Snake in the Eagle’s Shadow [蛇形刁手] (1978)
AKA Eagle’s Shadow; Eagle Claw’s, Snake’s Fist, Cat’s Paw; Snaky Monkey
Starring Jackie Chan, Hwang Jang-Lee, Simon Yuen Siu-Tin, Dean Shek Tin, Fung Hak-On, Tino Wong Cheung, Peter Chan Lung, Hsu Hsia, Charlie Chan Yiu-Lam, Roy Horan
Directed by Yuen Woo-Ping
Expectations: Very high.
Snake in the Eagle’s Shadow is one of the most important and most influential kung fu films of all time, not only giving Jackie Chan his breakthrough hit, but also introducing the world to a style of kung fu film that had never really been seen before. Shaolin Wooden Men may have gotten us closer to a true Jackie Chan film, but Snake in the Eagle’s Shadow is the real deal. Free of Lo Wei’s authoritarian control, Jackie and Yuen Woo-Ping craft an incredibly enjoyable kung fu romp. I don’t think it’s a perfect film, but the positive aspects are overwhelmingly great, so they easily overshadow whatever problems I had with the film.

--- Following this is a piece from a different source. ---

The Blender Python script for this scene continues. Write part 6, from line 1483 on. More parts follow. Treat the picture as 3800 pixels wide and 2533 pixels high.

Snake in the Eagle’s Shadow is the story of the struggle between the evil Eagle’s Claw clan and their systematic murder of every practitioner of the Snake Fist style, but it’s also the story of a young man named Chien Fu (Jackie Chan). He’s a lowly kid that scrubs the floors of his martial arts school, without reward and without ambition to do much else. The current masters taunt him by purposefully stepping in chalk and tracking it all around the dojo, making him work needlessly. But when he befriends an old beggar (Simon Yuen), his life is forever changed as he learns Snake Fist style from the old man. Given the tools to make something of himself, Chien Fu — and Jackie Chan himself — rises to the occasion and shows us all what he’s truly capable of.